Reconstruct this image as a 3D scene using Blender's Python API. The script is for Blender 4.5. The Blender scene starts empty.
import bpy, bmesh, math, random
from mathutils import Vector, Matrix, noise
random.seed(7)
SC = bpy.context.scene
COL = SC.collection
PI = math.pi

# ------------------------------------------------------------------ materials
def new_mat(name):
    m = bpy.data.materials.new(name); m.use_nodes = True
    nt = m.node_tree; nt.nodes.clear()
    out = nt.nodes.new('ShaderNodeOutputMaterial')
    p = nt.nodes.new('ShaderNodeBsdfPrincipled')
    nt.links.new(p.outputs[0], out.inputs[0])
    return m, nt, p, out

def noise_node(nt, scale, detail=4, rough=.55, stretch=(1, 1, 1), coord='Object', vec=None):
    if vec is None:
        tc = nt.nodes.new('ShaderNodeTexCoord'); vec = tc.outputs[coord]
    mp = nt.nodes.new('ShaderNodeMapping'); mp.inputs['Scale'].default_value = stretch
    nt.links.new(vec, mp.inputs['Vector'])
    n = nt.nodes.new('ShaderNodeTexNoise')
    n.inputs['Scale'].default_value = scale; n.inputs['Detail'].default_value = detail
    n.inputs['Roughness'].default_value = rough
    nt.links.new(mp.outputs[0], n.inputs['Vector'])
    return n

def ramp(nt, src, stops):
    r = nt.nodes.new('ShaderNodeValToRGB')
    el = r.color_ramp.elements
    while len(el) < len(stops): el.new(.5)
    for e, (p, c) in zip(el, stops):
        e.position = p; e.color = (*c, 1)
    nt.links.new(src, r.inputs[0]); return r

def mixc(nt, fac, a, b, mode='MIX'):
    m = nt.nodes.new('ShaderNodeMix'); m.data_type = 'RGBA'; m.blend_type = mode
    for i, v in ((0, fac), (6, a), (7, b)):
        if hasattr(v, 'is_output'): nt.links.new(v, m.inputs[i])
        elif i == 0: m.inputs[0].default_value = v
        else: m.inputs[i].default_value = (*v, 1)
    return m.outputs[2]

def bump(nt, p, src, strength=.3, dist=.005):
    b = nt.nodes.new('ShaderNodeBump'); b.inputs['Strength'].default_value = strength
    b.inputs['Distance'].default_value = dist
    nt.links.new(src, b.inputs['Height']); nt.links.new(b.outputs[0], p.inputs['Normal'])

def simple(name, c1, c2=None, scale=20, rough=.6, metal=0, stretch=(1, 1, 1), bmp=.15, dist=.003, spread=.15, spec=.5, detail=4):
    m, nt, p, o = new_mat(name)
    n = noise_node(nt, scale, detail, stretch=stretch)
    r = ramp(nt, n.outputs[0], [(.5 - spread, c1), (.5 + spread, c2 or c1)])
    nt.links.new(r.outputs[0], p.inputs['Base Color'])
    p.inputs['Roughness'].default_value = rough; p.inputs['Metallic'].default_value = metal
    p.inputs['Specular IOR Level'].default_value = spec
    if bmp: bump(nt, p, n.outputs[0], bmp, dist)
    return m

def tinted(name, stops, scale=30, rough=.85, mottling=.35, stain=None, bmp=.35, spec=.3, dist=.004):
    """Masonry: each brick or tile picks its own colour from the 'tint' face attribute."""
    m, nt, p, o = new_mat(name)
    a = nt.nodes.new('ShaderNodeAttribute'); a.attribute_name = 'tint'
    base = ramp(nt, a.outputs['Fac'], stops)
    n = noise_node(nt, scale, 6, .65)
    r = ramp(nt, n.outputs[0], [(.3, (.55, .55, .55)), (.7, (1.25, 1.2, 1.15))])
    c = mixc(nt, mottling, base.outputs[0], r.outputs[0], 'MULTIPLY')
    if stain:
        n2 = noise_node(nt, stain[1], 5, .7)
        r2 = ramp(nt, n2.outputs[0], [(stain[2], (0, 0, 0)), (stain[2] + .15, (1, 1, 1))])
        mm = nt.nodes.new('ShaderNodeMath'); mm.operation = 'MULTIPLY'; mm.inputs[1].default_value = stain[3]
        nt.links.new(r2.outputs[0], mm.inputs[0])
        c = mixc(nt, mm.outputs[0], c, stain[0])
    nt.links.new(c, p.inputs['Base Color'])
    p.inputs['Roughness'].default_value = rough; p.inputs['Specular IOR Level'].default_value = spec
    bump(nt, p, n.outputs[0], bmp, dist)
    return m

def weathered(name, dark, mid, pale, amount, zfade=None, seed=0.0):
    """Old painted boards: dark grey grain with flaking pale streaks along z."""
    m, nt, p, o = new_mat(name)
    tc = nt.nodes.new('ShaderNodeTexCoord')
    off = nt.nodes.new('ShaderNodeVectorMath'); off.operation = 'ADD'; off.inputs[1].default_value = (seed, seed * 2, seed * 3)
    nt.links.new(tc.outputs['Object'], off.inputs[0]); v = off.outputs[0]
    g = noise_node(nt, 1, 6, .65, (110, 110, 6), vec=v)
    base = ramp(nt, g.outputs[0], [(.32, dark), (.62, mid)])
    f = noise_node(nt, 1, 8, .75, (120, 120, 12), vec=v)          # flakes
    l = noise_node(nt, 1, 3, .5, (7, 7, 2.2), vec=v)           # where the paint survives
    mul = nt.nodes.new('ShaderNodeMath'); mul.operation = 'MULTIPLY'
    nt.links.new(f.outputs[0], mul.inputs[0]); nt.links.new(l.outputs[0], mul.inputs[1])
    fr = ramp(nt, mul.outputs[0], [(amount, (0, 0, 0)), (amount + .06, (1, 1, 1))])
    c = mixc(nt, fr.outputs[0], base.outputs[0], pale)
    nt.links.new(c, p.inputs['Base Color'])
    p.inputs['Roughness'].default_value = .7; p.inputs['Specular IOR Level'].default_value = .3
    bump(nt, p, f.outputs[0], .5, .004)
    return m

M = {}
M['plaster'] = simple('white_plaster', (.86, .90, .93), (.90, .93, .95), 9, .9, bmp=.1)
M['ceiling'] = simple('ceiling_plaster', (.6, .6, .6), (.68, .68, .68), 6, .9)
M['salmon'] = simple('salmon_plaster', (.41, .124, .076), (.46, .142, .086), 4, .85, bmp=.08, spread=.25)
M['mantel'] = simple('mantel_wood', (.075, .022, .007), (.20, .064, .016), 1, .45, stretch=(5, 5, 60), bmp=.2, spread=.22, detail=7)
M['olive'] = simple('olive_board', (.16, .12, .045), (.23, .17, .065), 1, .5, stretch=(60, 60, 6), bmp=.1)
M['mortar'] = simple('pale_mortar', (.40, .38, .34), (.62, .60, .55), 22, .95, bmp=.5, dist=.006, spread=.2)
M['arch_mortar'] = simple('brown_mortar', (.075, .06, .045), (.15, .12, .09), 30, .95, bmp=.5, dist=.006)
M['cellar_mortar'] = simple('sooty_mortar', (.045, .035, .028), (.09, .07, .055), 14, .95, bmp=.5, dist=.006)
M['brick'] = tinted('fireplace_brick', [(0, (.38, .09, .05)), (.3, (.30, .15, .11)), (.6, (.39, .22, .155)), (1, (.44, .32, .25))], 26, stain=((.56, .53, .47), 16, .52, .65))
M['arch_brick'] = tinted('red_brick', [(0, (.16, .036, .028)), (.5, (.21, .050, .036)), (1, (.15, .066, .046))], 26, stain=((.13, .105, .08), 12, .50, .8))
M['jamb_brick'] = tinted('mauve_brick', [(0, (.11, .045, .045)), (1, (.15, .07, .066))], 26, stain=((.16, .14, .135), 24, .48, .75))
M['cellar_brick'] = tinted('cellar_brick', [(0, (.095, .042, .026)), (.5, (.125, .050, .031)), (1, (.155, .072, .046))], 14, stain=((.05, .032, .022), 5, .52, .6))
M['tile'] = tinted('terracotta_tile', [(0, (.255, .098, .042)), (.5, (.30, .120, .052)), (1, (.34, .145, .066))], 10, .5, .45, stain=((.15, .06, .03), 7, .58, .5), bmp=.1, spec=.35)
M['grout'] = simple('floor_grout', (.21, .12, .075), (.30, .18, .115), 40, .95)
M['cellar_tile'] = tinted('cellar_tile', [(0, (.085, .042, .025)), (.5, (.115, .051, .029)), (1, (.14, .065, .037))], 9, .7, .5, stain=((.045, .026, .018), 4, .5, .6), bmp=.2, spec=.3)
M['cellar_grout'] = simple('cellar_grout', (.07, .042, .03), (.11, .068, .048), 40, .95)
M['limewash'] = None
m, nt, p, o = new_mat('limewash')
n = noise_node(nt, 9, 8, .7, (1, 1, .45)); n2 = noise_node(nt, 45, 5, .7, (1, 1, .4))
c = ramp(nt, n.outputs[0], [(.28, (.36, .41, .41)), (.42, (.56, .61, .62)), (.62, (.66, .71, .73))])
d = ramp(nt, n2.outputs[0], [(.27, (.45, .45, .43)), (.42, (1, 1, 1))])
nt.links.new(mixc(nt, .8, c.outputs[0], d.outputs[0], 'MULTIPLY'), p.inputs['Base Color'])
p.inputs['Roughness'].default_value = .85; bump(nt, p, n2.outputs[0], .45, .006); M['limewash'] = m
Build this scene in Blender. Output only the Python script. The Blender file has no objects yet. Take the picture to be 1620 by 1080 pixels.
※ ※ ※
_Task brief_. Extract the first line above and each line after it up to and including the one with "return m.outputs[2]", please, exactly and with nothing else.

_Exercise result_.
Reconstruct this image as a 3D scene using Blender's Python API. The script is for Blender 4.5. The Blender scene starts empty.
import bpy, bmesh, math, random
from mathutils import Vector, Matrix, noise
random.seed(7)
SC = bpy.context.scene
COL = SC.collection
PI = math.pi

# ------------------------------------------------------------------ materials
def new_mat(name):
    m = bpy.data.materials.new(name); m.use_nodes = True
    nt = m.node_tree; nt.nodes.clear()
    out = nt.nodes.new('ShaderNodeOutputMaterial')
    p = nt.nodes.new('ShaderNodeBsdfPrincipled')
    nt.links.new(p.outputs[0], out.inputs[0])
    return m, nt, p, out

def noise_node(nt, scale, detail=4, rough=.55, stretch=(1, 1, 1), coord='Object', vec=None):
    if vec is None:
        tc = nt.nodes.new('ShaderNodeTexCoord'); vec = tc.outputs[coord]
    mp = nt.nodes.new('ShaderNodeMapping'); mp.inputs['Scale'].default_value = stretch
    nt.links.new(vec, mp.inputs['Vector'])
    n = nt.nodes.new('ShaderNodeTexNoise')
    n.inputs['Scale'].default_value = scale; n.inputs['Detail'].default_value = detail
    n.inputs['Roughness'].default_value = rough
    nt.links.new(mp.outputs[0], n.inputs['Vector'])
    return n

def ramp(nt, src, stops):
    r = nt.nodes.new('ShaderNodeValToRGB')
    el = r.color_ramp.elements
    while len(el) < len(stops): el.new(.5)
    for e, (p, c) in zip(el, stops):
        e.position = p; e.color = (*c, 1)
    nt.links.new(src, r.inputs[0]); return r

def mixc(nt, fac, a, b, mode='MIX'):
    m = nt.nodes.new('ShaderNodeMix'); m.data_type = 'RGBA'; m.blend_type = mode
    for i, v in ((0, fac), (6, a), (7, b)):
        if hasattr(v, 'is_output'): nt.links.new(v, m.inputs[i])
        elif i == 0: m.inputs[0].default_value = v
        else: m.inputs[i].default_value = (*v, 1)
    return m.outputs[2]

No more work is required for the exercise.